Most anything that a person deals with is a result of their childhood. When I look back on my childhood, I can recall daily affirmations of love and self-esteem that were poured into me. My mother would regularly reaffirm my brothers and me that our dark complexion was beautiful. Other than that, colorism nor texturism were really topics of conversation in our home. They were actually almost non-existent. My mother always made a point to express to us that skin tone does not determine how attractive a person is, but she nor my father ever went into detail about colorism. They also never talked much about loving our hair, which is ironic given my father’s profession. The majority of the conversations my parents had with us were intended to teach us to be proud of our blackness and to know, “who we are and whose we are.” However, some of the subconscious, preconceived mindsets that my parents were taught about texturism were unintentionally passed on to my brothers and to me by way of their actions and sometimes their words. 

My “Good Hair” Friend

An example of this comes from my “good hair” friend that I’d made as a child. She was the daughter of one of my father’s clients. Her “good hair” reached her backside. Everyone used to gawk over how beautiful her hair was, including me.

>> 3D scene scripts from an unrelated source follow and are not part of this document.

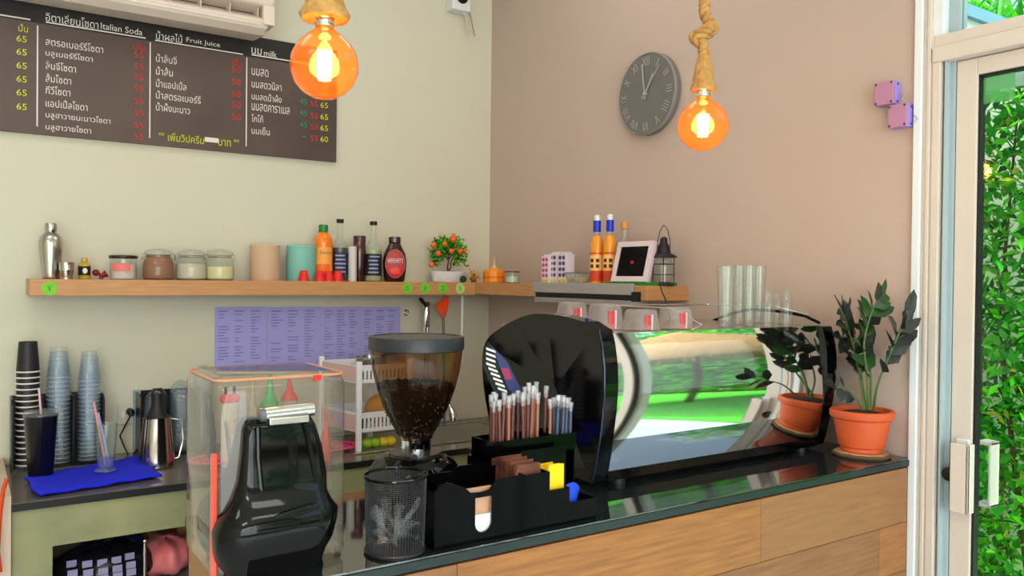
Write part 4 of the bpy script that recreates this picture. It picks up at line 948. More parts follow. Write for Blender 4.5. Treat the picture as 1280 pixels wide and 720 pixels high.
# pink lacy trays
def lacy(label, xl, xr, yc, z, tilt=0):
    q = AT((xl+xr)/2, yc, Y=-.36); r = (xr-xl)/2*depth(q)/F
    t = thing('lace_tray', label, 'tray', (q.x, -.36, WZ), group='pink lace pattern trays')
    m = MB(); 
    for j, rr_ in enumerate((.30, .52, .74, .96)):
        n = 10+6*j
        for k in range(n):
            a = 2*PI*k/n; m.tube([(r*rr_*math.cos(a)+r*.075*math.cos(b), r*.75*rr_*math.sin(a)+r*.075*math.sin(b), .006+.012*rr_**2) for b in [2*PI*i/7 for i in range(8)]], .0022, 4)
    obj('lace_pattern', m, PINK, t, kind='stuff')
    obj('rim', MB().tube([(r*1.05*math.cos(a), r*.8*math.sin(a), .018) for a in [2*PI*i/40 for i in range(41)]], .003, 6), PINK, t)
    obj('base', MB().lathe([(r*.5, 0), (r*1.02, .012)], n=40, sy=.75, cap1=False), gmat('pink_clear', (240, 120, 170), .35), t)
lacy('pink lace patterned plastic tray seen through the side of the clear cover', 238, 308, 575, WZ); lacy('pink lace patterned plastic tray at the foot of the white rack', 380, 446, 560, WZ)
# squeezy bottles seen through the cover
def squeeze(label, xl, xr, ytop, ycap, body, capm, Y=-.42, tip=True):
    p, r, h = on_top(xl, xr, ytop, Y); hc = AT((xl+xr)/2, ycap, Y=Y).z-WZ
    t = thing('squeeze_bottle', label, 'bottle', p, group='squeeze bottles on the work counter')
    obj('body', MB().lathe([(r*.9, 0), (r, .01), (r, hc*.92), (r*.8, hc)], n=24), body, t)
    obj('cap', MB().lathe([(r*1.05, hc*.96), (r*1.05, hc*1.0), (r*.5, hc+(h-hc)*.35), (r*.18, h)], n=24), capm, t); return t
MILKY = plain('milky_plastic', (206, 190, 166), .5)
p, r, h = on_top(277, 298, 494, -.42); t = thing('squeeze_bottle', 'milky bottle with a round red double top behind the clear cover', 'bottle', p, group='squeeze bottles on the work counter')
obj('body', MB().lathe([(r*.9, 0), (r, .01), (r, h*.88), (r*.8, h*.9)], n=24), MILKY, t)
obj('cap', MB().ell((-r*.5, 0, h*.95), r*.72, r*.72, h*.075, 16, 10), RED, t); obj('cap', MB().ell((r*.5, 0, h*.95), r*.72, r*.72, h*.075, 16, 10), RED, t)
obj('nozzle', MB().tube([(-r*.5, 0, h), (-r*.5, 0, h*1.12)], .005, 8), BLACKMAT, t); obj('nozzle', MB().tube([(r*.5, 0, h), (r*.5, 0, h*1.12)], .005, 8), BLACKMAT, t)
squeeze('slim bottle with a yellow body and long pale nozzle', 310, 322, 466, 517, plain('mustard_plastic', (226, 190, 50), .4), MILKY, -.30)
squeeze('pale green bottle with a green pointed top behind the black blender', 327, 348, 468, 505, plain('pale_green_plastic', (170, 206, 150), .4), plain('mint_cap', (90, 190, 110), .4), -.26)
squeeze('clear bottle with a bright red pointed top behind the black blender', 352, 372, 474, 497, gmat('cloudy_body', (214, 204, 200), .4), RED, -.30)
squeeze('red sauce bottle at the left post of the white rack', 402, 414, 508, 545, RED, RED, -.50)
tg = thing('tongs', 'pair of grey blue kitchen tongs leaning behind the clear cover', 'tongs', (AT(263, 560, Y=-.30).x, -.30, WZ))
for sg in (-1, 1): obj('arm', MB().tube([(0, 0, .002), (.012*sg, 0, .08), (.014*sg-.01, .0, .17), (-.02, 0, .25)], [.012, .008, .006, .006], 8), plain('blue_grey_steel', (70, 78, 110), .35) if sg < 0 else bpy.data.materials['blue_grey_steel'], tg)

# cup dispensers
ACB = pmat('black_dispenser_plastic', (10, 11, 13), .3)
def dispenser(label, xs, ytop, Y0, Y1, xl, xr, div):
    a = AT(xl, 560, Y=Y1); b = AT(xr, 560, Y=Y1); z = AT((xl+xr)/2, ytop, Y=Y1).z-WZ; wd = b.x-a.x
    t = thing('cup_dispenser', label, 'dispenser', (a.x, Y1, WZ)); dp = Y0-Y1
    m = MB(); m.box(0, wd, dp-.006, dp, 0, z).box(0, wd, 0, dp, 0, .01); obj('back_panel', m, ACB, t, smooth=False)
    for u in div:
        x = AT(u, 520, Y=Y1).x-a.x; obj('divider', MB().prism([(x-.003, 0, 0), (x-.003, dp-.006, 0), (x-.003, dp-.006, z), (x-.003, .03, z), (x-.003, 0, z*.93)], (.006, 0, 0)), ACB, t, smooth=False, bevel=.001)
    return t, z
DY0, DY1 = -.01, -.14
dispenser('black cup dispenser with three bays at the left end of the work counter', None, 497, DY0, DY1, 15, 131, (15.5, 54, 92, 130))
dispenser('black cup dispenser behind the steel pitcher, with rounded bays', None, 491, DY0, DY1, 176, 262, (177, 209, 243, 261))
def cup_stack(label, group, xc, ybot, ytop, wpx, n, build, Y, cat='cup'):
    c = AT(xc, ybot, Y=Y); zt = AT(xc, ytop, Y=Y).z; s = depth(c)/F; r = wpx/2*s; z0 = WZ+.0105
    hc = .105 if n > 6 else .1; step = (zt-z0-hc)/max(n-1, 1)
    proto = build(r, hc, label, group); proto.location = (c.x, Y, z0)
    for k in range(1, n):
        q = dup(proto, (c.x, Y, z0+k*step), random.uniform(0, 6))
        if k == n-1: q['label'] = 'topmost '+label.replace('right behind', 'behind')
BCUP = plain('black_paper_cup', (30, 27, 34), .5); CREAM = plain('cup_rim_white', (226, 220, 210), .5)
def black_cup(r, h, label, group):                     # upside down: rim at the bottom
    t = thing('paper_cup', label, 'cup', group=group)
    obj('cup', MB().lathe([(r*.97, 0), (r*.76, h), (r*.70, h), (r*.70, h-.006)], n=26, cap0=False), BCUP, t)
    obj('rim', MB().lathe([(r*.98, 0), (r*1.02, .002), (r*1.0, .0045), (r*.96, .005)], n=26, cap0=False, cap1=False), CREAM, t); return t
RIMW = gmat('pale_cup_rim', (226, 234, 244), .45)
def clear_cup(r, h, label, group):
    t = thing('clear_cup', label, 'cup', group=group)
    obj('cup', MB().lathe([(r*1.0, 0), (r*1.02, .003), (r*.96, .006), (r*.66, h)], n=22, cap0=False), CLEARPL, t)
    obj('rim', MB().lathe([(r*1.0, 0), (r*1.04, .0015), (r*1.0, .003)], n=22, cap0=False, cap1=False), RIMW, t); return t
cup_stack('black paper cup with a white rim, upside down in the tall stack', 'black paper cups in the tall stack', 34.5, 575, 427, 27, 17, black_cup, -.085)
cup_stack('clear plastic cup in the stack beside the black paper cups', 'clear cups stacked beside the black ones', 73, 575, 434, 28, 20, clear_cup, -.085)
cup_stack('clear plastic cup in the stack at the far bay, nearer the wall socket', 'clear cups stacked in the far bay', 111.5, 575, 439, 27, 20, clear_cup, -.085)
def dome(r, h, label, group):
    t = thing('dome_lid', label, 'lid', group=group)
    obj('dome', MB().lathe([(r*1.0, 0), (r*1.04, .004), (r*.98, .008), (r*.93, .03), (r*.74, .055), (r*.4, .072), (r*.1, .077)], n=22, cap0=False), CLEARPL, t); return t
cup_stack('clear dome lid in the stack right behind the steel pitcher', 'dome lids behind the pitcher', 193, 565, 479, 30, 9, dome, -.085, 'lid')
cup_stack('clear dome lid in the stack between pitcher and clear cover', 'dome lids between pitcher and cover', 226, 560, 466, 30, 11, dome, -.085, 'lid')
cup_stack('clear dome lid in the tall stack behind the corner of the clear cover', 'dome lids behind the clear cover', 253, 556, 447, 24, 13, dome, -.085, 'lid')
# black takeaway cup with lid and straw
p, r, h = on_top(31.5, 71, 513, -.30); t = thing('takeaway_cup', 'black takeaway cup with a clear flat lid and pink straw in front of the dispenser', 'cup', p)
obj('cup', MB().lathe([(r*.66, 0), (r*.70, .004), (r*.95, h*.93), (r*.97, h*.94)], n=28), pmat('black_cup_gloss', (12, 11, 14), .25), t)
obj('lid', MB().lathe([(r*1.0, h*.93), (r*1.0, h*.97), (r*.9, h), (r*.2, h)], n=28), CLEARPL, t)
obj('straw', MB().tube([(.0, 0, h*.95), (-.006, .0, h*1.32)], .0035, 8), plain('pink_white_straw', (226, 180, 190), .5), t)
# glass on the blue cloth
BL = [AT(30, 601, Z=WZ+.004), AT(180, 572, Z=WZ+.004), AT(201, 597, Z=WZ+.004), AT(48, 622, Z=WZ+.004)]
t = thing('cloth', 'royal blue folded cloth lying on the steel worktop', 'cloth', (BL[0].x, BL[0].y, WZ)); o0 = Vector((BL[0].x, BL[0].y, WZ+.004))
def cf(u, v):
    a = BL[0].lerp(BL[1], u); b = BL[3].lerp(BL[2], u); q = a.lerp(b, v)-o0
    q.y = q.y; e = .006*math.sin(u*9+v*2)*math.sin(v*PI)+.003*math.sin(u*23)
    q.x += .006*math.sin(v*7); return Vector((q.x, q.y+.006*math.sin(u*11)*(v-.5), .012+e*.6))
ob = obj('fabric', MB().grid(cf, 30, 14), BLUECL, t, solid=.008)
p = AT(132, 589, Z=WZ+.022); t = thing('drinking_glass', 'clear tapered glass holding two straws on the blue cloth', 'glass', (p.x, p.y, WZ+.022)); s = depth(p)/F
hg = AT(132, 529, Y=p.y).z-WZ-.022
obj('glass', MB().lathe([(10*s, 0), (13*s, .004), (9*s, .012), (11*s, hg*.35), (13.5*s, hg), (13*s, hg), (10*s, hg*.3), (7*s, .016)], n=28, cap0=True, cap1=True), CLEAR, t)
obj('water', MB().lathe([(8*s, .016), (10.4*s, hg*.32)], n=24), gmat('blue_water', (110, 110, 190), .45), t)
for (xo, m_) in ((-.0, (214, 150, 150)), (.012, (160, 160, 210))): tag(obj('straw', MB().tube([(p.x+xo, p.y, WZ+.045), (p.x+xo-.035, p.y+.004, WZ+.022+hg*1.45-xo*3)], .004, 8), plain('straw_colour', m_, .4)), 'reddish striped straw leaning in the glass on the blue cloth' if xo == 0 else 'bluish straw leaning in the glass on the blue cloth', 'straw', 'straws in the tapered glass')
# steel pitcher
p, r, h = on_top(175, 218, 521, -.30); t = thing('milk_pitcher', 'wide based stainless steel pitcher with a black top in front of the dispenser', 'pitcher', p)
obj('body', MB().lathe([(r*.92, 0), (r, .006), (r*.98, h*.15), (r*.76, h*.96), (r*.78, h), (r*.7, h)], n=36), pmat('mirror_steel', (196, 186, 180), .12, metal=1), t)
obj('handle', MB().tube([(r*.76, 0, h*.94), (r*1.35, 0, h*.9), (r*1.45, 0, h*.5), (r*1.2, 0, h*.15), (r*.96, 0, h*.12)], .003, 8), CHROME, t)
zt = AT(196, 492, Y=-.30).z-WZ
obj('lid', MB().lathe([(r*.62, h), (r*.5, h+.012), (r*.34, h+(zt-h)*.5), (r*.34, zt)], n=24), BLACKMAT, t)
obj('lid_loop', MB().tube([(-r*.35, 0, zt*.97), (-r*.2, 0, zt+.015), (r*.2, 0, zt+.015), (r*.35, 0, zt*.97)], .005, 8), BLACKMAT, t)
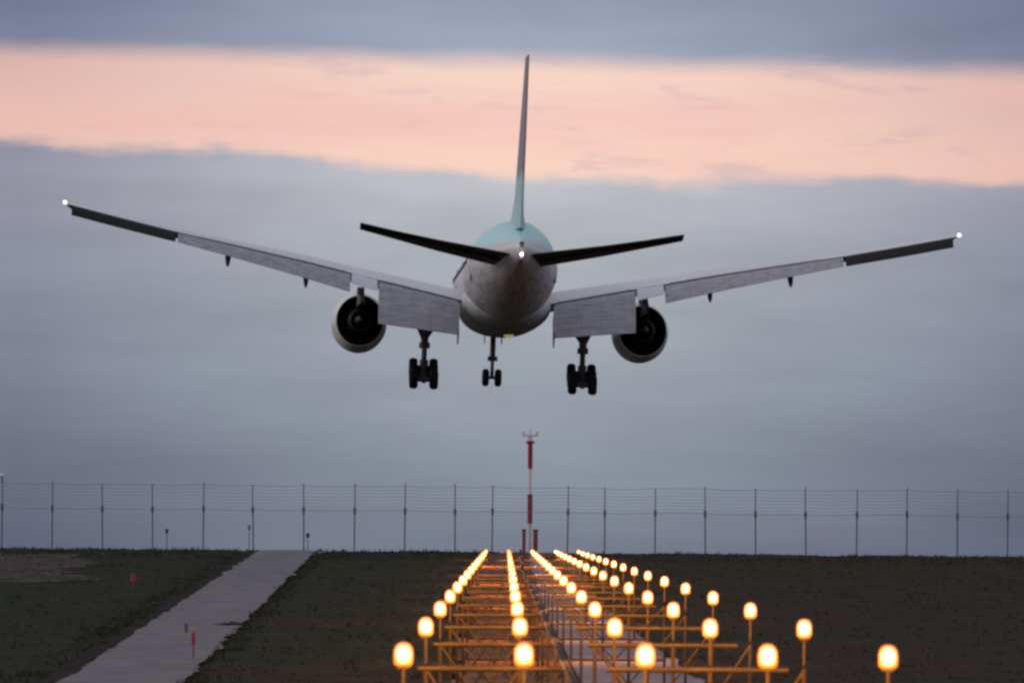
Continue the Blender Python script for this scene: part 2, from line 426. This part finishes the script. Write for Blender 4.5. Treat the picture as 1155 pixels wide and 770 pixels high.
# ------------------------------------------------------------------ red and white mast
mp = at(597.5, 612, 573.0); mz = H(mp.x, 573.0)
ms = empty('warning_mast', (mp.x, 573.0, mz), 'tall red and white banded mast with a pale cross head behind the lamps', 'mast')
topz = at(597.5, 492, 573.0).z - mz
zz = lambda py: at(597.5, py, 573.0).z - mz
def mastseg(y0, y1, m, name, r): return MB().tube((0, 0, zz(y0)), (0, 0, zz(y1)), r, n=12).build(name, m, ms, smooth=True)
mastseg(640, 590, M['white'], 'white_band', .11); mastseg(590, 557, M['red'], 'red_band', .17)
mastseg(557, 528, M['white'], 'white_band', .085); mastseg(528, 497, M['red'], 'red_band', .16)
hd = MB().box((0, 0, zz(493)), (.30, .3, .30)).box((0, 0, zz(491)), (.95, .12, .12))
hd.tube((-.42, 0, zz(491)), (-.46, 0, zz(487)), .09, n=8).tube((.42, 0, zz(491)), (.46, 0, zz(487)), .09, n=8).tube((0, 0, zz(491)), (0, 0, zz(484)), .05, n=8)
hd.build('head', M['white'], ms, bevel=.03)
MB().lathe((0, 0, zz(493)-.3), [(-.14, .05), (-.1, .3), (.0, .3), (.1, .12)], 16, 'Z', True).build('collar', M['red'], ms)
for px, dz_, nm in ((591, 0, 'left'), (604, .05, 'right')):
    p = at(px, 610, 571.5); z0 = H(p.x, 571.5)
    o = empty('red_cabinet', (p.x, 571.5, z0), 'slim dark red cabinet at the mast foot, the %s one of the pair' % nm, 'cabinet', 'red cabinets at the foot of the mast')
    ht = (at(px, 592, 571.5).z - z0)*.82
    MB().box((0, 0, ht/2), (.22 if nm == 'left' else .30, .3, ht)).build('box', M['red'], o, bevel=.02)
    MB().box((0, 0, ht+.03), (.30 if nm == 'left' else .38, .38, .06)).build('lid', M['stake'], o)

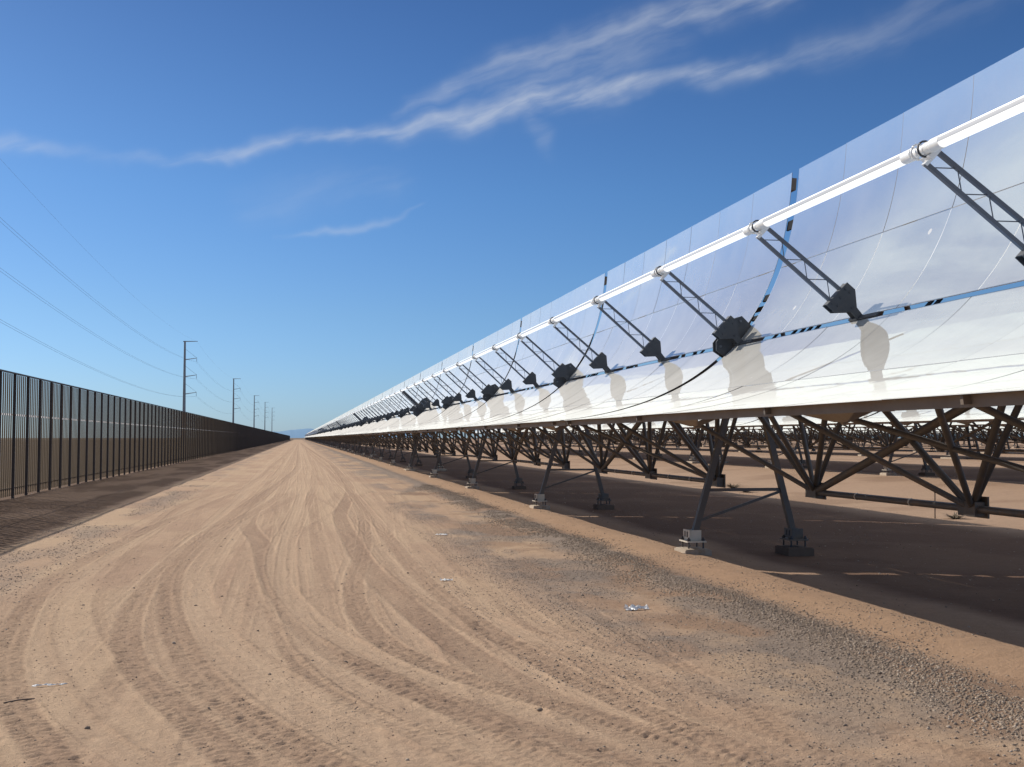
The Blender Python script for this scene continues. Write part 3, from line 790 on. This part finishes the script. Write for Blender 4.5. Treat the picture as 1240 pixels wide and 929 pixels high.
def addst(x, y, r): SX.append(x); SY.append(y); SR.append(r)
n = 56000; y = 5.5 + (rng.random(n) ** 1.5) * 40; x = 4.85 + rng.normal(0, .24, n) + .10 * np.sin(y * .7) + .25 * (fbm(y, y * 0, .4, 3, 92) - .5); k = fbm(x * 1.5, y, 1.3, 3, 97) > .29 + .12 * rng.random(n); x, y = x[k], y[k]; addst(x, y, (.004 + .0115 * rng.random(len(x)) ** 1.9) * (1 + .15 * (y > 16)))
n = 52000; y = 7.5 + (rng.random(n) ** 1.35) * 34; x = rng.uniform(2.3, 5.4, n)
k = (fbm(x * 1.3, y * .45, .8, 4, 91) > .44 + .12 * rng.random(n)) & (x > 2.2 + 1.4 * sstep(-y, -13, -8)); addst(x[k], y[k], (.003 + .0075 * rng.random(k.sum()) ** 1.8))
n = 26000; y = 5.5 + rng.random(n) * 14; x = rng.uniform(1.8, 6.2, n); k = fbm(x, y, 1.1, 4, 96) > .44 + .14 * rng.random(n); addst(x[k], y[k], (.003 + .009 * rng.random(k.sum()) ** 2))
n = 9000; y = 6 + (rng.random(n) ** 1.6) * 22; x = rng.uniform(-5, 3.2, n); k = fbm(x, y, .6, 3, 94) > .47; addst(x[k], y[k], (.002 + .008 * rng.random(k.sum()) ** 2.6))
n = 160; y = 6 + (rng.random(n) ** 1.4) * 22; x = rng.uniform(-4, 5, n); addst(x, y, rng.uniform(.010, .021, n))
n = 9000; y = 11 + (rng.random(n) ** 1.5) * 45; x = -4.1 + rng.normal(0, .5, n); k = fbm(x, y * .4, .8, 4, 95) > .47; addst(x[k], y[k], (.005 + .012 * rng.random(k.sum()) ** 1.6))
n = 2500; y = 9 + rng.random(n) * 40; x = rng.uniform(5.2, 15, n); addst(x, y, rng.uniform(.006, .018, n))
tag(stones('gravel', np.concatenate(SX), np.concatenate(SY), np.concatenate(SR), stone_material(), 5), 'loose grey gravel in windrows along both sides of the dirt road', 'gravel', None, 'stuff')

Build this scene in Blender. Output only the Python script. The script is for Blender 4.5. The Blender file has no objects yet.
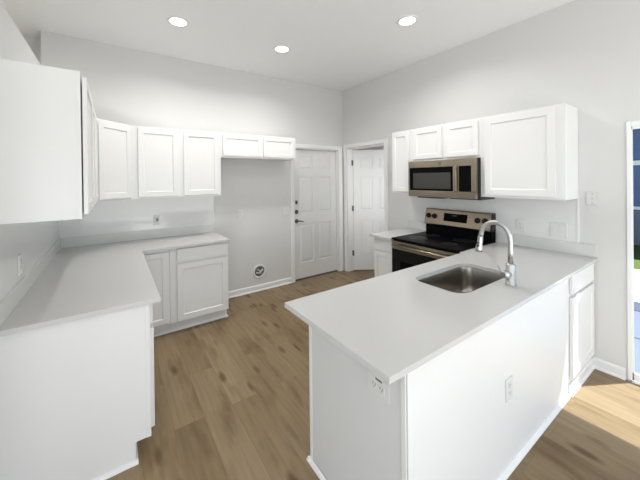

One day, she asked my father for a relaxer. He initially refused but eventually gave in after she continued to beg. He and my mother would often converse about how much her hair didn’t “need” a relaxer. That instantly let me know that for some reason, my hair did. Before I had the chance to enter grade school I had learned that if hair was kinky, it needed to be straightened. If your hair needed to be straightened, it wasn’t pretty. When I was a child, I didn’t even realize that kinky hair had the option to be free from chemicals. The entire idea of a black girl with kinky hair and no relaxer was completely unfathomable for me. I spent many years thinking and feeling that my hair was ugly and if I didn’t have a relaxer, that meant I was ugly, too.

Becoming

Since becoming an adult and embarking upon my own natural hair journey, I have realized how important it is to pour positive affirmations about hair texture into girls when they are young. This is especially important for young black girls. More specifically, young, dark skinned black girls. While I am a little late to the natural hair movement, I am very happy to be here.  I have spent so many years loving who I thought was really who I am when in fact, I was loving a falsified version of myself. A version that was altered and manipulated to meet the criteria of someone who deemed who I am and what I really look like to be unattractive, unwanted, and unloved. I have had to learn to love myself all over again which has been a jarring experience for me. It’s almost as if I just found out that I was adopted and I am now retracing every part of my entire being to unpack whether or not any of my life experiences were really true. I would not wish that feeling on anyone. As uncomfortable as this experience has been for me, it has also been incredibly rewarding. Learning to love my natural hair has taught me to explore the real me. This journey has forced me to embrace my roots as well as what and who I truly come from. I think if all girls are able to meet and love who they really are from the very beginning, a shift in the black community will begin to take place. Afterall, when a person truly knows who they are and where they come from, they have a much better chance of knowing exactly where they are going.